On the surface, it just looks like any other concert. But consider that, from the interwar period on into the 1970s, the Vienna Philharmonic hadn’t played Mahler’s symphonies with any regularity. The country’s cultural establishment had harboured animus toward Mahler on the basis that his compositions evoked a “Jewish” sound. Among German-speaking critics, this line of attack predated the Nazis, as when Rudolf Louis wrote in 1909, “Aber sie ist mir widerlich, weil sie jüdelt”—“it is repulsive to me because [the music] acts Jewish.”
During rehearsals of Mahler’s Symphony No. 9, Bernstein became frustrated at the failure—or perhaps reluctance—of these Vienna musicians to evoke the folksy klezmer-inflected character of Mahler’s style. At one point, he scolded the orchestra—the same Philharmonic Orchestra that Mahler had once conducted—with the words, “This is not Mahler.”
It would have been an amazing scene to observe: Just a quarter century after the Second World War had ended, here was an American Jewish conductor teaching one of the most distinguished orchestras in the German-speaking world how to play—or perhaps accept—their own native music. This is the liminal space between music and history.
Many artists are cranky misanthropes who personify the adage, “never meet your heroes.” The opposite was true of Bernstein, who loved educating others about music. While he died long before my own professional music career began, many of my teachers and mentors played with Bernstein or studied under him, and they regaled me and my classmates with stories about—and lessons from—this larger-than-life figure. To this day, Bernstein still inspires me through musical time capsules uploaded to YouTube; and I have found him to be a more compelling, charismatic, and insightful speaker on the subject of music than anyone else I’ve heard.
He changed music education with his legendary Young Peoples’ Concerts at the New York Philharmonic. In 53 performances spanning fourteen years, Bernstein spoke disarmingly to an audience of children, on grown-up topics such as Jazz in the Concert Hall and The Latin-American Spirit. He also addressed abstract subjects such as What Does Music Mean? His lectures were so successful that they were broadcast by CBS at prime time, translated into other languages, and syndicated to dozens of other countries. (For those seeking a sample, here is a complete broadcast from 1962 on the topic of What is a Melody?)
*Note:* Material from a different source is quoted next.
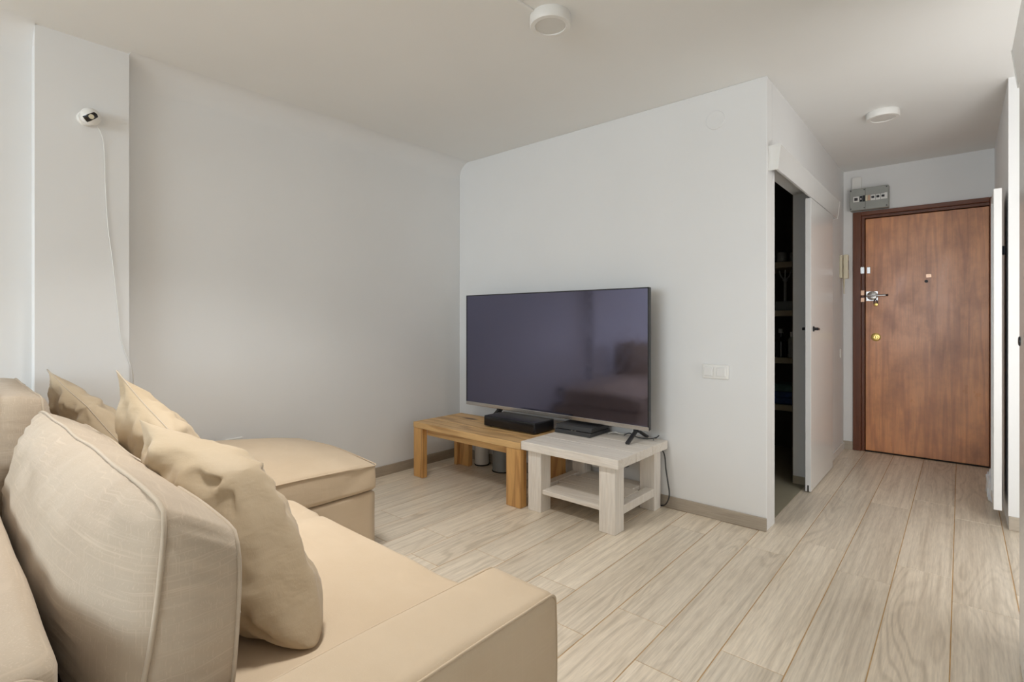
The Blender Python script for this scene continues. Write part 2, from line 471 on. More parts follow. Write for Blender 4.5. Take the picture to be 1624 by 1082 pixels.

Bernstein also gave a series of six lectures at Harvard University in 1973, titled The Unanswered Question, starting with an incredible instalment called Musical Phonology. These were aimed at a sophisticated specialist audience. Yet such was his natural audience appeal that even these more esoteric lectures were adapted into a book, broadcast on PBS, and went on to rack up millions of views on YouTube.
Bernstein has been critiqued as a showman who used gimmicks to popularize classical music. But his effusiveness was really just a reflection of his irrepressible love of music—which could manifest itself in impish innovations, as in this video of the final movement of Haydn’s Symphony No. 88, in which Bernstein drops his arms and conducts the orchestra with his face. In another well-known performance, this time of Mozart’s Piano Concerto No. 17, Bernstein found a way to both conduct the orchestra and perform as a piano soloist.
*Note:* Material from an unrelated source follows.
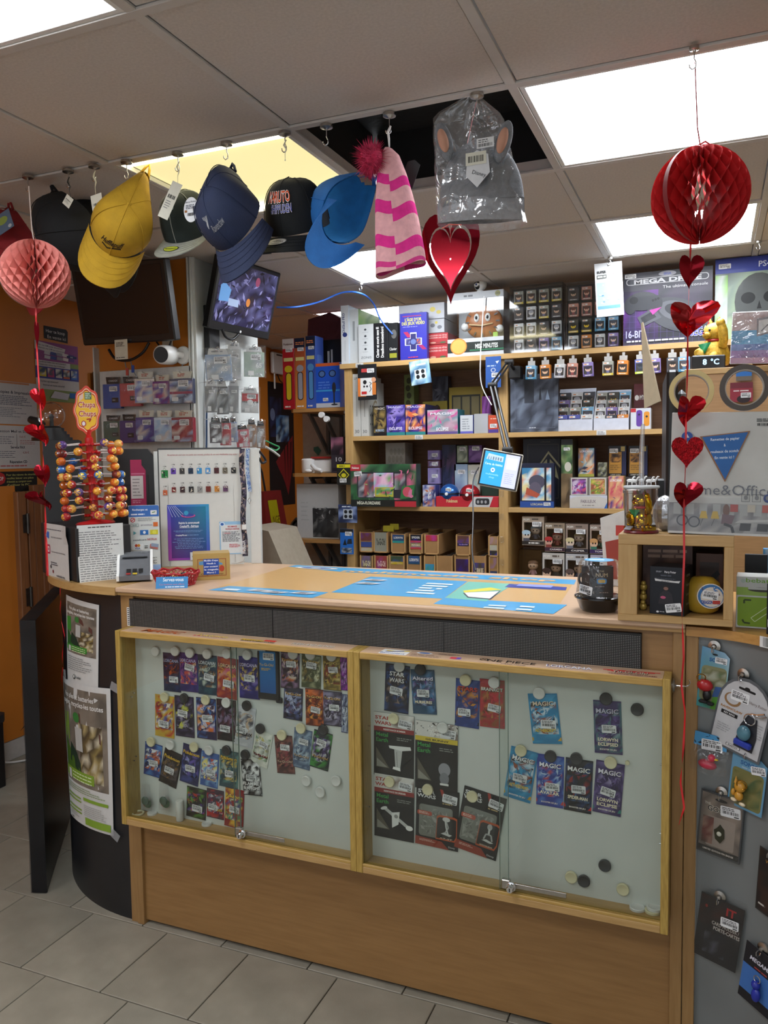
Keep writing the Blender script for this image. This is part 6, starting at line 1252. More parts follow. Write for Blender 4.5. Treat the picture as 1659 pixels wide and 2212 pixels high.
# ---- wooden cube and what it holds
cu=thing('wooden_cube','open beech cube shelf at the right end of the counter','shelf',(.298,-.046,HC))
W,Hh,D=.248,.204,.29
MB().box(0,0,Hh-.024,W,D,Hh,.001).build('top_board',WOODX,cu);MB().box(0,0,0,W,D,.016,.001).build('bottom_board',WOODX,cu)
MB().box(0,.0005,.016,.043,D,Hh-.024,.0008).build('side_board',WOODZ,cu);MB().box(W-.020,.0005,.016,W,D,Hh-.024,.0008).build('side_board',WOODZ,cu);MB().box(.043,D-.006,.016,W-.02,D,Hh-.024).build('back_board',WALNUT,cu)
zc=HC+.0165
def fmini(a,w,h):
 a.rect(-w/2,0,w/2,h,'#14171f');a.text('Harry Potter',w*.10,h*.88,h*.045,'#c8c8cc','c',.02,wid=w*.34);a.words(-w*.32,h*.88,-w*.12,h*.92,2,'#8a8c94');a.words(-w*.18,h*.80,w*.18,h*.845,1,'#4a4e58');a.words(-w*.36,h*.745,w*.4,h*.77,1,'#3e424c',.7);a.poly([(-w*.34,h*.70),(w*.36,h*.68),(w*.40,h*.73),(w*.24,h*.72),(-w*.2,h*.735),(-w*.36,h*.75)],'#bcbcbc');a.words(-w*.16,h*.695,w*.2,h*.715,1,'#55585e',.6)
 a.ell(-w*.02,h*.56,w*.09,h*.06,'#221c1c');a.ell(-w*.02,h*.55,w*.07,h*.035,'#7a5a50');a.poly([(-w*.24,h*.22),(w*.22,h*.22),(w*.16,h*.44),(w*.06,h*.5),(-w*.1,h*.5),(-w*.2,h*.42)],'#26242a');a.ell(-w*.10,h*.36,w*.08,h*.03,'#a84a6a');a.ell(-w*.26,h*.05,w*.04,h*.02,'#c8c8cc');a.words(-w*.2,h*.04,w*.0,h*.07,1,'#9a9aa0')
def smini(a,w,h):a.rect(-w/2,0,w/2,h,'#15161c');[a.words(-w*.3,h*(.2+.2*k),w*.2,h*(.25+.2*k),2,'#8a8078')for k in range(4)]
cb_=carton('mystery_box','black blind box with white ribbon print inside the wooden cube','toy box',(.405,-.030,zc),.078,.075,.112,-12,fmini,'#14161c',smini)
stick(cb_,.016,.018,.036,.020,10)
eg=thing('capsule','yellow round capsule with a printed disc inside the wooden cube','capsule',(.482,.025,zc))
MB().lathe([(0,0),(.020,0),(.034,.008),(.041,.030),(.041,.050),(.036,.072),(.022,.084),(0,.086)],(0,0,0),30,1,.9).build('capsule_shell',M('mustard plastic','#a8862a',.35),eg,50)
a=Art(95);a.ell(0,0,.030,.029,'#cfc8bc');a.ell(0,.0,.028,.027,'#3a6a9c');a.ell(.002,-.002,.024,.023,'#c8c0b4');a.text('DRAGON BALL',0,-.018,.008,'#27408a','c',.05,wid=.040);a.rect(.004,-.018,.020,-.010,'#a83a34');a.shards(-.02,.002,.02,.022,['#3a70a8','#5a3a2a','#e0d0b8'],14,.4);a.sticker(-.001,.002,.034,.019,radians(-8));a.build('printed_disc',PAPER,eg,lambda u,v,l:(u+.012,-.040-l+.3*u*u*10*0,v+.046),rot=(0,0,radians(8)))
carton('toy_carton','brown printed carton lying at the back left inside the cube','toy box',(.400,.085,zc),.115,.06,.150,4,lambda a,w,h:(a.blotch(-w/2,0,w/2,h,['#5a3a30','#6a4a3a','#4a3028','#7a5a4a'],5,5),a.words(-w*.4,h*.78,w*.4,h*.95,2,'#a88a78')),'#5a3e32')
carton('toy_carton','brown window carton behind the yellow capsule inside the cube','toy box',(.495,.110,zc),.062,.07,.130,-4,lambda a,w,h:(a.rect(-w/2,0,w/2,h,'#6a4636'),a.rect(-w*.36,h*.1,w*.36,h*.84,'#4a3a34'),a.poly([(0,h*.4),(w*.4,h*.62),(w*.3,h*.7),(-w*.1,h*.5)],'#2a2a2a')),'#6a4636')
for k,z in enumerate((.03,.05,.07)):tag(MB().ball((0,0,0),.009,10,6,(1,.8,1.1)).ball((0,-.004,.010),.006,10,6).build('mini_figurine',M('gilt plastic','#b89a4a',.3,.3),None,60),('lowest','middle','topmost')[k]+' small gilt trinket squeezed at the left inside the cube','figurine','gilt trinkets in the cube').location=(.350,.012+.006*k,zc+.010+.022*k)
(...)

Given my appreciation of Bernstein’s genius and historic legacy, I had high hopes for Netflix’ recently released biographical drama from director Bradley Cooper, Maestro—billed as a“towering and fearless love story chronicling the lifelong relationship between cultural icon Leonard Bernstein and Felicia Montealegre” (played by Cooper and Carey Mulligan respectively).
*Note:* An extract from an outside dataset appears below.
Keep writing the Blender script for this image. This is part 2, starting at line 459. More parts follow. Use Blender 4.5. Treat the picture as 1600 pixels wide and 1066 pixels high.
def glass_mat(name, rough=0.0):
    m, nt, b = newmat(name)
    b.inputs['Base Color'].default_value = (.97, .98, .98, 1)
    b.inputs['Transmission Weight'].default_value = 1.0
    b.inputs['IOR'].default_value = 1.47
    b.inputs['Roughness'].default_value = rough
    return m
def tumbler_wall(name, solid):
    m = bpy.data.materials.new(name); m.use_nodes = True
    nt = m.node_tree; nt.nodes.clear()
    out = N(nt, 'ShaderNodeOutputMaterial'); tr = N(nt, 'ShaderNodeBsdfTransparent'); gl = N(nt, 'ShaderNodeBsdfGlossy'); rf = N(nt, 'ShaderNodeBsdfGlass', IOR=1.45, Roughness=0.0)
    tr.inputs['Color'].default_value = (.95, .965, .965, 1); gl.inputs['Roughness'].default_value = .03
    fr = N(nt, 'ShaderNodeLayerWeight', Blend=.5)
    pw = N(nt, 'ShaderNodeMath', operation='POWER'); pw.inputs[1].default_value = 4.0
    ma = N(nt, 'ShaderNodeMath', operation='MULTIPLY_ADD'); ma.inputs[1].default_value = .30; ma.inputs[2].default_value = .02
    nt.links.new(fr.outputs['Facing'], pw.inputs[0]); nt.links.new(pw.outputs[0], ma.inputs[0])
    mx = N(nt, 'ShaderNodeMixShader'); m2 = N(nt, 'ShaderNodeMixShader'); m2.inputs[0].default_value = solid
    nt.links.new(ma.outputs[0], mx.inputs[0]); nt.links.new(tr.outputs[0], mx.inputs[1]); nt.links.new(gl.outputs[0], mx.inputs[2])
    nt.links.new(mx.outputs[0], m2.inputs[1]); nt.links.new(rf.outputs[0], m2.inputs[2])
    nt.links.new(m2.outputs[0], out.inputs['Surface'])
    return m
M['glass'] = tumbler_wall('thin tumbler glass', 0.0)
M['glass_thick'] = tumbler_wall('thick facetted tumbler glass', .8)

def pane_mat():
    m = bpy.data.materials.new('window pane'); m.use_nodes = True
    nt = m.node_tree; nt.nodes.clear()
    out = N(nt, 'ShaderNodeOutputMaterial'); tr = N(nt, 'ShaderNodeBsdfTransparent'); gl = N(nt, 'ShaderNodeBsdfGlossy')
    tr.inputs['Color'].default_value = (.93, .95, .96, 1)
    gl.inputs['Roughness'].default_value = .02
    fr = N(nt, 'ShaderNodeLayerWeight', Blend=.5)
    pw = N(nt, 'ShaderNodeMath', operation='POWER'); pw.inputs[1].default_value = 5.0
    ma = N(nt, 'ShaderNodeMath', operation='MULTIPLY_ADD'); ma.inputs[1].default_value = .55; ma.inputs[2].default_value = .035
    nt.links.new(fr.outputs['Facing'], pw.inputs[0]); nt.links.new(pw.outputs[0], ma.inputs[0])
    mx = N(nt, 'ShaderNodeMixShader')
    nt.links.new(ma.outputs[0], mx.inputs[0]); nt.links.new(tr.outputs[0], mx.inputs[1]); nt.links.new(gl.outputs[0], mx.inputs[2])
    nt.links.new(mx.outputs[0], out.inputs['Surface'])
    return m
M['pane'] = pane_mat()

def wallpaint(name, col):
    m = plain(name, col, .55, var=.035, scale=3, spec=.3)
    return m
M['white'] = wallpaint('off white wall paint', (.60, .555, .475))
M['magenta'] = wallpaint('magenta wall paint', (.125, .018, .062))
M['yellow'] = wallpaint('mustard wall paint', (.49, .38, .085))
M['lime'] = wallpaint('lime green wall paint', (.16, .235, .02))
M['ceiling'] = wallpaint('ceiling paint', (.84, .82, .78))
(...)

Was it any good? The fact that the first extended scene about music didn’t come till about 90 minutes into the two-hour film should be enough to supply you with your answer. By confining the plot to a small part of Bernstein’s personal life, Cooper somehow managed to turn the most talented, flamboyant, beloved, successful, and complex American musician in history into a two-dimensional domestic villain.